Data lines.
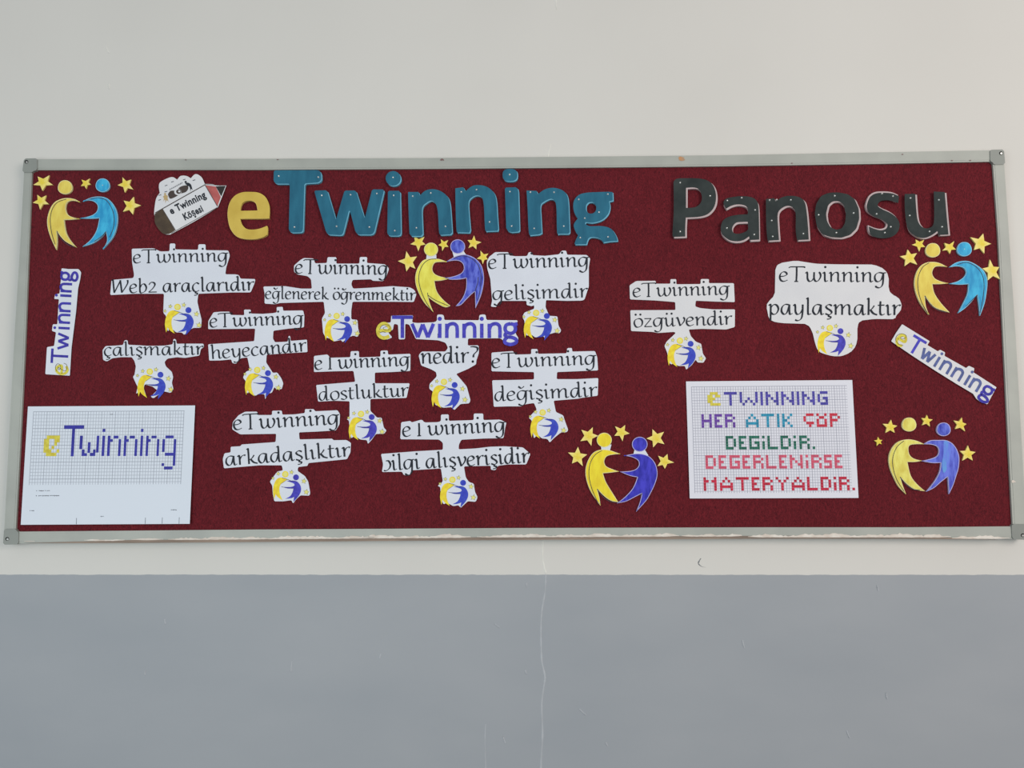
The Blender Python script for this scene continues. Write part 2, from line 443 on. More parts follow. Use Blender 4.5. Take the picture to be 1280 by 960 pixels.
cap([(1237.5, 187.2), (1255, 186.8), (1256.5, 205.5), (1242, 205.8), (1241, 202.3), (1238, 202.3)], 1251.4, 191.4, 2)
cap([(5, 661), (20, 661), (20.5, 664), (23.2, 664.5), (23, 680.5), (3.8, 681)], 9, 673.6, 3)
cap([(1265, 655), (1283, 655), (1286, 675), (1265.5, 674), (1264.5, 660)], 1278.5, 669, 4)
# lower edge: a strip coloured brown, and wall paint brushed raggedly onto the bar
b = MB()
edge_o = [(x, y + .1) for x, y in BO[1:-1]]; edge_i = [(x, y - 3.6) for x, y in BO[1:-1]]
b.prism([[(30, 678.9)] + edge_o + [(1225, 674.2), (1248, 674.6), (1225, 673.5)] + edge_i[::-1] + [(60, 678)]], FRONT + .0006, FRONT - .003, 'brown_edge')
tag(b.build('lower_edge_strip', bot), 'brown strip along the bottom edge')
def smear(x0, x1, amp, base_shift, y_of):
    up = []; dn = []; x = x0; ph = random.random() * 9
    while x < x1:
        e = min(1, (x - x0) / 14, (x1 - x) / 14)
        u = amp * e * (0.55 + .45 * math.sin(x * .11 + ph) * math.sin(x * .043 + ph) + random.uniform(-.28, .28))
        up.append((x, y_of(x) - base_shift - max(u, .25))); dn.append((x, y_of(x) - base_shift + .7 * e + .1 + random.uniform(0, .35)))
        x += random.uniform(1.5, 4.5)
    b = MB(); b.prism([up + dn[::-1]], FRONT + .0011, FRONT + .0002, 'white_paint_smear'); return b.build('paint_smear', bot)
def by(x):
    for (a, p), (c, q) in zip(BO, BO[1:]):
        if a <= x <= c: return p + (q - p) * (x - a) / (c - a)
    return BO[-1][1]
smear(30, 44, .9, 2.8, by); smear(105, 158, 1.6, 3.8, by); smear(164, 205, 1.6, 4.4, by); smear(210, 470, 3.0, 4.2, by)
smear(450, 590, 3.6, 4.2, by); smear(596, 850, 3.2, 4.2, by); smear(852, 930, 3.2, 4.0, by); smear(935, 1190, 4.2, 2.6, by); smear(1190, 1262, 3.4, 1.0, by)
def blot(name, c, r, m, parent, off=FRONT + .0004):
    P = [(c[0] + r * random.uniform(.5, 1.2) * 1.6 * math.cos(t * .7), c[1] + r * random.uniform(.5, 1.1) * math.sin(t * .7)) for t in range(9)]
    b = MB(); b.prism([crom(P, True, 3)], off, None, m); return b.build(name, parent)
blot('rust_stain', (852, 198), 3.2, 'rust_stain', top); blot('scuff_mark', (553, 199.5), 1.8, 'dark_stain', top)
blot('scuff_mark', (1266.5, 602), 2.0, 'white_paint_smear', board)
for x, y in ((232, 199.8), (347, 199.5), (1190, 200.6), (1213, 200.4), (1128, 193), (990, 204)): blot('scuff_mark', (x, y), .8, 'dark_stain', top)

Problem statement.
Reproduce the material above in full, exactly, with no images.

Exercise answer.
The Blender Python script for this scene continues. Write part 2, from line 443 on. More parts follow. Use Blender 4.5. Take the picture to be 1280 by 960 pixels.
cap([(1237.5, 187.2), (1255, 186.8), (1256.5, 205.5), (1242, 205.8), (1241, 202.3), (1238, 202.3)], 1251.4, 191.4, 2)
cap([(5, 661), (20, 661), (20.5, 664), (23.2, 664.5), (23, 680.5), (3.8, 681)], 9, 673.6, 3)
cap([(1265, 655), (1283, 655), (1286, 675), (1265.5, 674), (1264.5, 660)], 1278.5, 669, 4)
# lower edge: a strip coloured brown, and wall paint brushed raggedly onto the bar
b = MB()
edge_o = [(x, y + .1) for x, y in BO[1:-1]]; edge_i = [(x, y - 3.6) for x, y in BO[1:-1]]
b.prism([[(30, 678.9)] + edge_o + [(1225, 674.2), (1248, 674.6), (1225, 673.5)] + edge_i[::-1] + [(60, 678)]], FRONT + .0006, FRONT - .003, 'brown_edge')
tag(b.build('lower_edge_strip', bot), 'brown strip along the bottom edge')
def smear(x0, x1, amp, base_shift, y_of):
    up = []; dn = []; x = x0; ph = random.random() * 9
    while x < x1:
        e = min(1, (x - x0) / 14, (x1 - x) / 14)
        u = amp * e * (0.55 + .45 * math.sin(x * .11 + ph) * math.sin(x * .043 + ph) + random.uniform(-.28, .28))
        up.append((x, y_of(x) - base_shift - max(u, .25))); dn.append((x, y_of(x) - base_shift + .7 * e + .1 + random.uniform(0, .35)))
        x += random.uniform(1.5, 4.5)
    b = MB(); b.prism([up + dn[::-1]], FRONT + .0011, FRONT + .0002, 'white_paint_smear'); return b.build('paint_smear', bot)
def by(x):
    for (a, p), (c, q) in zip(BO, BO[1:]):
        if a <= x <= c: return p + (q - p) * (x - a) / (c - a)
    return BO[-1][1]
smear(30, 44, .9, 2.8, by); smear(105, 158, 1.6, 3.8, by); smear(164, 205, 1.6, 4.4, by); smear(210, 470, 3.0, 4.2, by)
smear(450, 590, 3.6, 4.2, by); smear(596, 850, 3.2, 4.2, by); smear(852, 930, 3.2, 4.0, by); smear(935, 1190, 4.2, 2.6, by); smear(1190, 1262, 3.4, 1.0, by)
def blot(name, c, r, m, parent, off=FRONT + .0004):
    P = [(c[0] + r * random.uniform(.5, 1.2) * 1.6 * math.cos(t * .7), c[1] + r * random.uniform(.5, 1.1) * math.sin(t * .7)) for t in range(9)]
    b = MB(); b.prism([crom(P, True, 3)], off, None, m); return b.build(name, parent)
blot('rust_stain', (852, 198), 3.2, 'rust_stain', top); blot('scuff_mark', (553, 199.5), 1.8, 'dark_stain', top)
blot('scuff_mark', (1266.5, 602), 2.0, 'white_paint_smear', board)
for x, y in ((232, 199.8), (347, 199.5), (1190, 200.6), (1213, 200.4), (1128, 193), (990, 204)): blot('scuff_mark', (x, y), .8, 'dark_stain', top)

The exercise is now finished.